The notes will be senior, unsecured obligations of Desktop Metal, will accrue interest payable semi-annually in arrears and will mature on May 15, 2027, unless earlier repurchased, redeemed or converted. Noteholders will have the right to convert their notes in certain circumstances and during specified periods. Desktop Metal will settle conversions by paying or delivering cash and, if applicable, shares of its Class A common stock, par value $0.0001 per share (“common stock”). The notes will be redeemable, in whole or in part (subject to certain limitations), for cash at Desktop Metal’s option at any time, and from time to time, on or after May 20, 2025 and on or before the 40th scheduled trading day immediately before the maturity date, but only if the last reported sale price per share of Desktop Metal’s common stock exceeds 130% of the conversion price for a specified period of time and certain liquidity conditions have been satisfied. The redemption price will be equal to the principal amount of the notes to be redeemed, plus accrued and unpaid interest, if any, to, but excluding, the redemption date. The interest rate, initial conversion rate and other terms of the notes will be determined at the pricing of the offering.

Desktop Metal intends to use the net proceeds from the offering to fund working capital expenditures and for other general corporate purposes.

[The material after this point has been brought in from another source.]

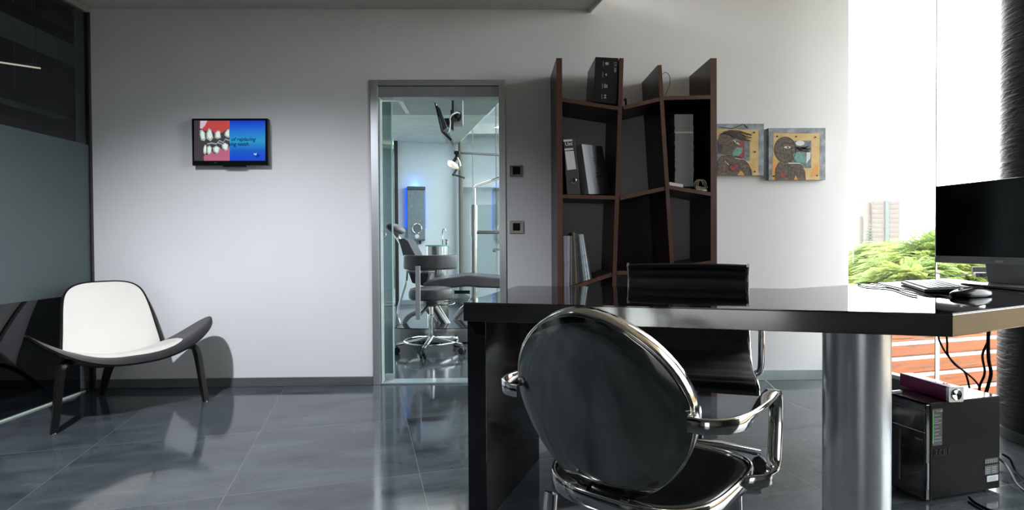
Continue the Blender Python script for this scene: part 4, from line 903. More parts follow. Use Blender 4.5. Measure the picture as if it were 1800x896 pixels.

The notes will be offered only to persons reasonably believed to be qualified institutional buyers pursuant to Rule 144A under the Securities Act. The offer and sale of the notes and any shares of common stock issuable upon conversion of the notes have not been, and will not be, registered under the Securities Act or any other securities laws, and the notes and any such shares cannot be offered or sold absent registration or except pursuant to an applicable exemption from, or in a transaction not subject to, the registration requirements of the Securities Act and any other applicable securities laws. This press release does not constitute an offer to sell, or the solicitation of an offer to buy, the notes or any shares of common stock issuable upon conversion of the notes, nor will there be any sale of the notes or any such shares, in any state or other jurisdiction in which such offer, sale or solicitation would be unlawful.